◆ **THE TASK**
Count how many lines of the material below have the word "part" and give only the number.

Start of SUPPLIED DATA

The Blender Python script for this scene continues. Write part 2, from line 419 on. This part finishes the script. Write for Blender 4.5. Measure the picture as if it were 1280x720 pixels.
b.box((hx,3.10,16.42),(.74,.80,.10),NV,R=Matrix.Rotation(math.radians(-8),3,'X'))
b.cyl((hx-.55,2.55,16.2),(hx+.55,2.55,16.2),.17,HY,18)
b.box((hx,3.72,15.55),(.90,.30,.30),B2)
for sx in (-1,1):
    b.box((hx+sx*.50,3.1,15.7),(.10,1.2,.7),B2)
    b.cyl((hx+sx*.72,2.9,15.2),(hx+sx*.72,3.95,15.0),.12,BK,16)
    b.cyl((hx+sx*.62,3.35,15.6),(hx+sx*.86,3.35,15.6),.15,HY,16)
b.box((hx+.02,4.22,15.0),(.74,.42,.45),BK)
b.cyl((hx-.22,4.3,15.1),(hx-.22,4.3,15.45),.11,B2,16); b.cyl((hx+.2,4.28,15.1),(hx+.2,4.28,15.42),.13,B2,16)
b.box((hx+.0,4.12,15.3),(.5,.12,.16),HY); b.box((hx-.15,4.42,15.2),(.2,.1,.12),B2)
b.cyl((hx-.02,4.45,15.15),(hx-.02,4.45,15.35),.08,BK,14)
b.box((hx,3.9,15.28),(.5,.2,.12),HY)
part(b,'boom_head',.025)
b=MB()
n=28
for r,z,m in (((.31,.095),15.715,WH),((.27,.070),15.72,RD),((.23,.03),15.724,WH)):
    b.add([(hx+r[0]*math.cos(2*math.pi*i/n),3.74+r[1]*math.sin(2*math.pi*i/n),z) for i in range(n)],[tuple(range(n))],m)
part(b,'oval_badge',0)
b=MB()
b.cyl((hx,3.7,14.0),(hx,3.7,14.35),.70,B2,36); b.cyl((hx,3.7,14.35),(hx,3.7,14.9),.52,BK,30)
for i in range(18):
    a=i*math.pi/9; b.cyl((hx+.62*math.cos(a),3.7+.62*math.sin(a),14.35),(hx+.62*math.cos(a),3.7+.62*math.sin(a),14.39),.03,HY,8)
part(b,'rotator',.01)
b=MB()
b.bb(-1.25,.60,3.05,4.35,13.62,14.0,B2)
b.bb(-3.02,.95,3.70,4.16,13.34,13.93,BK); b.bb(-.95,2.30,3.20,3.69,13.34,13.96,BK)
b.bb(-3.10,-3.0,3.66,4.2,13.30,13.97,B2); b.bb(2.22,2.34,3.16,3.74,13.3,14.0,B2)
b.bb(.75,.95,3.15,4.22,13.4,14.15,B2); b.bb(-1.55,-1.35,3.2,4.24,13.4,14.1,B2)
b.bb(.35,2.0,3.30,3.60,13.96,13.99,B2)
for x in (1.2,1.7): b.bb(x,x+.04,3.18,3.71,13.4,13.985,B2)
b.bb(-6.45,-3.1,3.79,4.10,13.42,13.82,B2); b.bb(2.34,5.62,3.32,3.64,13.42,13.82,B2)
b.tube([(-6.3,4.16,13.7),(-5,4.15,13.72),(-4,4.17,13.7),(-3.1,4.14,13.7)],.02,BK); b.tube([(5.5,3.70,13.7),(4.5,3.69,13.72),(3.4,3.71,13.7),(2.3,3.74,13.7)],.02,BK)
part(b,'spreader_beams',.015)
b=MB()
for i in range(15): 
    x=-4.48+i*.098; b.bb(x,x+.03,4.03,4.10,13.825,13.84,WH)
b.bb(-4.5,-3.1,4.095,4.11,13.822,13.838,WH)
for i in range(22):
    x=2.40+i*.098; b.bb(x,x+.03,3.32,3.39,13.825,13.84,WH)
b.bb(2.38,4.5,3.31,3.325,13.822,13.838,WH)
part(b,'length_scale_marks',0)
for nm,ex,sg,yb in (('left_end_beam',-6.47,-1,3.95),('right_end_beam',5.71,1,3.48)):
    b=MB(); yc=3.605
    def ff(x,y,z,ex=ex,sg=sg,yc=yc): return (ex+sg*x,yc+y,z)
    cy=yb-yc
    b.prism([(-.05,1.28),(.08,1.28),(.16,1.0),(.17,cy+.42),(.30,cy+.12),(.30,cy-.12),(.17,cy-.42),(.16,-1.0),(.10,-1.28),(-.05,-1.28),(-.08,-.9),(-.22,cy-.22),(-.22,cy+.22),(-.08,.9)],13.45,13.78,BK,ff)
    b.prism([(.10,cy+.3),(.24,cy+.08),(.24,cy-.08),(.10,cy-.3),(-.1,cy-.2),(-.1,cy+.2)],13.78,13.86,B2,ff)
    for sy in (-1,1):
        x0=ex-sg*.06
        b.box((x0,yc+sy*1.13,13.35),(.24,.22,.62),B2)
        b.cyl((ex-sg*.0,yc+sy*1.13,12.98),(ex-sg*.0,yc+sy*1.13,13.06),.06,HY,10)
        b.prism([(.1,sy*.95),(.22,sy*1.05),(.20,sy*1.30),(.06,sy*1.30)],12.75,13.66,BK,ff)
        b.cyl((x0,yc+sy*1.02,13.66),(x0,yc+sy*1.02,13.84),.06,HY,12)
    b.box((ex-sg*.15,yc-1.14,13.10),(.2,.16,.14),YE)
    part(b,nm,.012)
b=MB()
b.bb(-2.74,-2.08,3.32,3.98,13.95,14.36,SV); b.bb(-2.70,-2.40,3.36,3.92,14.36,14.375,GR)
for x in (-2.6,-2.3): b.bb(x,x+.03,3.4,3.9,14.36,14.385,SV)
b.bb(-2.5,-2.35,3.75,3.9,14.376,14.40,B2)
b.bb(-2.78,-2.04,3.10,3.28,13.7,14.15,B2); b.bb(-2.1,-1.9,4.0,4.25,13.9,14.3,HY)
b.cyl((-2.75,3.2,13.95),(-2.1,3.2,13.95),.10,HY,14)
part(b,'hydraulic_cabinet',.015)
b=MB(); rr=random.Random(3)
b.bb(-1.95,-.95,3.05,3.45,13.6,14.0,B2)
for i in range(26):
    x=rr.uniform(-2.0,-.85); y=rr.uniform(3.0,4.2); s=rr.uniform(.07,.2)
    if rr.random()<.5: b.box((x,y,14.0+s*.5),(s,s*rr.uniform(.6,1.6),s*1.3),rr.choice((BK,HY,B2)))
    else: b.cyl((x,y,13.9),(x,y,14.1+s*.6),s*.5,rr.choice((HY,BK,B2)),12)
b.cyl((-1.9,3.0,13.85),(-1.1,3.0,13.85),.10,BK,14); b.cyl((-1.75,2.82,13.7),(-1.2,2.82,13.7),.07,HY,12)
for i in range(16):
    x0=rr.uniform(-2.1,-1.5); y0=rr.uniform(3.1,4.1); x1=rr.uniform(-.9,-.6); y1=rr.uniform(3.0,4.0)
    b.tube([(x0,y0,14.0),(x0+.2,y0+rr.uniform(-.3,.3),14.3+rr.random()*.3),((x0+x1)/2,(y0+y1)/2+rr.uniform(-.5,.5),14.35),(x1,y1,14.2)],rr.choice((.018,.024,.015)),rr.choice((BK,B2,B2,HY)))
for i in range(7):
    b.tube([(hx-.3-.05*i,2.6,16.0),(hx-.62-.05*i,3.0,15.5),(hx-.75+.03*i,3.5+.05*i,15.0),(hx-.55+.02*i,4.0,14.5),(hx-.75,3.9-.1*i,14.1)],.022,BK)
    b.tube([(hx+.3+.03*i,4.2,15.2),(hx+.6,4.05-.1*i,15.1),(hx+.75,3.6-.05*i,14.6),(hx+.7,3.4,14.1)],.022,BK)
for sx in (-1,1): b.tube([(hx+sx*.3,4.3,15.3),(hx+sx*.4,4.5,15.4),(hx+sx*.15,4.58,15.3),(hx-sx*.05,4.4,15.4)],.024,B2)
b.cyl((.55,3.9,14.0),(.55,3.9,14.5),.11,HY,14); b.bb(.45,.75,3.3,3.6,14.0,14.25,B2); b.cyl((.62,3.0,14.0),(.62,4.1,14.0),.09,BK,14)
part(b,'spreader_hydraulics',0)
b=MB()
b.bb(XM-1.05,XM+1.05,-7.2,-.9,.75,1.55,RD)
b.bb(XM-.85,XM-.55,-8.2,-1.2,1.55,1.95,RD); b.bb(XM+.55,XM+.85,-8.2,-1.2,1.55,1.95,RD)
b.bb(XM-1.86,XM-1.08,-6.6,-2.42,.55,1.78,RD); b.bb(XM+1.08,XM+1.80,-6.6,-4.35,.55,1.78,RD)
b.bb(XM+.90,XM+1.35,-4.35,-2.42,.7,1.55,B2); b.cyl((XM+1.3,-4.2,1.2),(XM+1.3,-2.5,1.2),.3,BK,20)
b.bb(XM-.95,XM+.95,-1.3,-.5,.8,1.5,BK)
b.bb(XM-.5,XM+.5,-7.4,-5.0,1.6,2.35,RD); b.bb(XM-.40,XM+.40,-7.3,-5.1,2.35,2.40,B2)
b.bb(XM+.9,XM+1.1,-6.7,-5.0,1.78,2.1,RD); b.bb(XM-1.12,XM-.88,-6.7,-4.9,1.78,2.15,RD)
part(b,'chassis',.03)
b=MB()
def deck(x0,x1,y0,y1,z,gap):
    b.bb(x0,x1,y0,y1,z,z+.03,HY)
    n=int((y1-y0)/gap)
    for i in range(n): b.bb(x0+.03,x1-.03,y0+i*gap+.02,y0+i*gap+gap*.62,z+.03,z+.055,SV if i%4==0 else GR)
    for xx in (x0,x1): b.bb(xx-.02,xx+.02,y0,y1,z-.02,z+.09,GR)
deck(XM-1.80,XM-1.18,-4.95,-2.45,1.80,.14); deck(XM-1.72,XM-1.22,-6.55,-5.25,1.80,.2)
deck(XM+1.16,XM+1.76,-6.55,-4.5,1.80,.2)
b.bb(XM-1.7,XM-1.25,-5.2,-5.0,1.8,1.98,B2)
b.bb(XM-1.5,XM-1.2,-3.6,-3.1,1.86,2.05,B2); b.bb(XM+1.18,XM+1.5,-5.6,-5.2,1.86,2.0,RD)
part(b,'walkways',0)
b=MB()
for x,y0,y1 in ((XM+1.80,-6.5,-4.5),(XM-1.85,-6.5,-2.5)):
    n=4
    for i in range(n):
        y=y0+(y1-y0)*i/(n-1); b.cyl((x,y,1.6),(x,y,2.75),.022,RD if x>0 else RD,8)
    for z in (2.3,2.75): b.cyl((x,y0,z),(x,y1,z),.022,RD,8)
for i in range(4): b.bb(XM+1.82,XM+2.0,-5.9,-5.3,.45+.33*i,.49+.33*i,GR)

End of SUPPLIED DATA

◆ **RESULT FOR THIS TASK**
11